NARB Panel Recommends P&G Discontinue Claim that ‘Easy Ups’ Training Pants are ‘The Easiest Way to Underwear’
New York, NY – July 1 , 2017 – A panel of the National Advertising Review Board has recommended that The Procter & Gamble Company discontinue the challenged advertising claim that “Easy Ups” training pants represent “the easiest way to underwear.”
NARB is the appellate unit of the advertising industry’s system of self-regulation. It is administered by the Council of Better Business Bureaus.
The claims reviewed by the NARB panel were initially challenged by Kimberly-Clark Global Sales LLC, the maker of Huggies Pull-Up training pants, before the National Advertising Division (NAD), which recommended that P&G discontinue certain claims for “Easy Ups.”
P&G, arguing that the claim “easiest way to underwear” was puffery, appealed NAD’s recommendation that the claim be discontinued.
The NARB panel determined that “the easiest way to underwear” claim, in the context of the challenged advertising, reasonably conveyed a message that “Easy Ups” get children to their first real underwear easier and faster than competing brands.

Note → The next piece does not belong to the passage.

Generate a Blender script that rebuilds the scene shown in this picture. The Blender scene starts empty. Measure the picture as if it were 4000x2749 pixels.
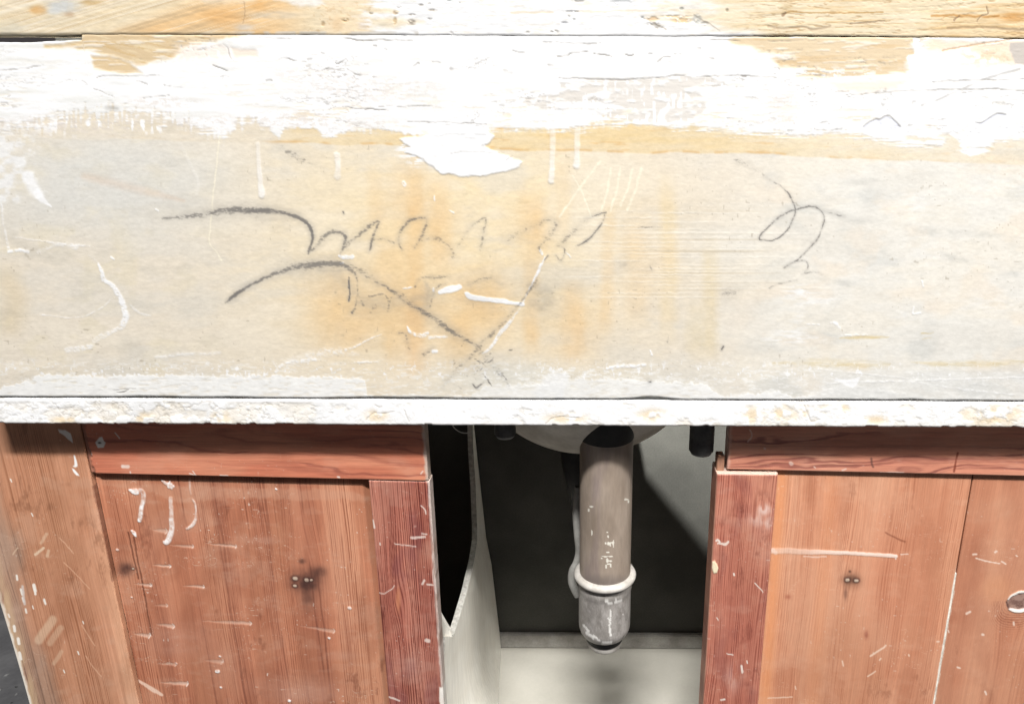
import bpy, math, random
import numpy as np
from mathutils import Matrix, Vector

scene = bpy.context.scene
COL = scene.collection

# ------------------------------------------------------------------ camera
F_PX, PCX, PCY = 2890.0, 2300.0, 1374.5          # focal length and principal point (photograph is a crop)
PITCH, ROLL, DIST = math.radians(17.0), 0.004, 0.90
fw = np.array([0.0, math.cos(PITCH), -math.sin(PITCH)])
up0 = np.array([0.0, math.sin(PITCH), math.cos(PITCH)])
rt0 = np.array([1.0, 0.0, 0.0])
rt = math.cos(ROLL) * rt0 + math.sin(ROLL) * up0
up = -math.sin(ROLL) * rt0 + math.cos(ROLL) * up0
CAM = np.array([0.0, -DIST, 0.0])
cam_d = bpy.data.cameras.new('camera')
cam = bpy.data.objects.new('camera', cam_d)
COL.objects.link(cam)
cam_d.sensor_width = 36.0
cam_d.lens = F_PX / 4000.0 * 36.0
cam_d.shift_x = -(PCX - 2000.0) / 4000.0
cam_d.clip_start, cam_d.clip_end = 0.02, 100.0
cam.matrix_world = Matrix(((rt[0], up[0], -fw[0], CAM[0]), (rt[1], up[1], -fw[1], CAM[1]),
                           (rt[2], up[2], -fw[2], CAM[2]), (0, 0, 0, 1)))
scene.camera = cam

# ------------------------------------------------------------------ light: indoor, a ceiling tube, added side and rear lamps, plus room light
scene.view_settings.view_transform = 'Standard'
scene.view_settings.look = 'None'
scene.view_settings.exposure = 0.0
scene.view_settings.gamma = 1.0
world = bpy.data.worlds.new('World')
scene.world = world
world.use_nodes = True
bg = world.node_tree.nodes['Background']
bg.inputs['Color'].default_value = (1.0, 0.90, 0.92, 1)
bg.inputs['Strength'].default_value = 0.055

def area_lamp(name, loc, target, power, size, color, size_y=None):
    d = bpy.data.lights.new(name, 'AREA')
    d.shape = 'RECTANGLE' if size_y else 'DISK'; d.size = size; d.size_y = size_y or size; d.energy = power; d.color = color
    o = bpy.data.objects.new(name, d); COL.objects.link(o)
    o.location = loc
    o.rotation_euler = (Vector(target) - Vector(loc)).to_track_quat('-Z', 'Y').to_euler()
    return o
KEY_EL, KEY_AZ, KEY_D = math.radians(58.0), math.radians(-6.0), 6.0
kt = np.array([0.0, 0.0, -0.30])
kdir = np.array([math.sin(KEY_AZ) * math.cos(KEY_EL), -math.cos(KEY_AZ) * math.cos(KEY_EL), math.sin(KEY_EL)])
area_lamp('ceiling_lamp', kt + kdir * KEY_D, kt, 790.0, 1.95, (1.0, 0.98, 0.955), 0.32)     # a ceiling tube along the front
area_lamp('side_fill_lamp', (2.3, -1.75, 2.55), (0.0, 0.1, -0.5), 165.0, 1.1, (1.0, 0.97, 0.93))  # added soft fill with no known source; brightens the divider board
area_lamp('added_rear_lamp', (0.16, 0.20, 0.29), (0.12, 0.42, -0.55), 100.0, 0.016, (1.0, 0.98, 0.93))  # added unseen lamp for the light patch high on the back panel

# ------------------------------------------------------------------ helpers: projection, noise, paint layers
def unproj(px, py, y):
    d = fw + rt * ((px - PCX) / F_PX) - up * ((py - PCY) / F_PX)
    return CAM + d * ((y - CAM[1]) / d[1])
def unproj_z(px, py, z):
    d = fw + rt * ((px - PCX) / F_PX) - up * ((py - PCY) / F_PX)
    return CAM + d * ((z - CAM[2]) / d[2])
def project(x, y, z):
    x = x - CAM[0]; y = y - CAM[1]; z = z - CAM[2]
    f = x * fw[0] + y * fw[1] + z * fw[2]
    r = x * rt[0] + y * rt[1] + z * rt[2]
    u = x * up[0] + y * up[1] + z * up[2]
    return PCX + F_PX * r / f, PCY - F_PX * u / f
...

Neither party offered consumer-perception evidence with respect to the claims in the challenged commercials. In the absence of such evidence, the panel steps into the shoes of reasonable consumers to determine the messages reasonably conveyed by the commercials.
The panel noted that it appreciated the intended message of the challenged television commercial and in-store display – that children would see “Easy Ups” as real underwear, while parents know “Easy Ups” are training pants. However, the panel found that the advertising conveyed a broader message with respect to potty-training.
With respect to a challenged in-store display, the panel found that a side-by-side picture showing real underwear and “Easy Ups” training underwear contributed to the message that “to underwear” refers to the goal of getting children to wear real underwear.
The panel determined that the challenged “the easiest way to underwear” claim reasonably conveyed a message with respect to Easy Ups’ superior function and/or ease of use in getting through the potty-training process and achieving the ultimate goal of children wearing real underwear as compared to competing training pant brands.
NAD, in the underlying case, found that the reasonably conveyed message that “Easy Ups” would get children to underwear easier and faster was objectively provable and thus not puffery. The panel agreed that “the easiest way to underwear” claim, in the context of the challenged advertising, was not puffery and recommended that P&G discontinue the claim.
P&G, in its advertiser’s statement, said the company would comply with NARB’s decision.
“P&G strongly believes its playful tagline “The Easiest Way to Underwear” is classic puffery, a play on its product name for which the consumer would not expect objective evidence and which is incapable of objective measurement. P&G nonetheless appreciates the panel’s time and consideration,” the company said.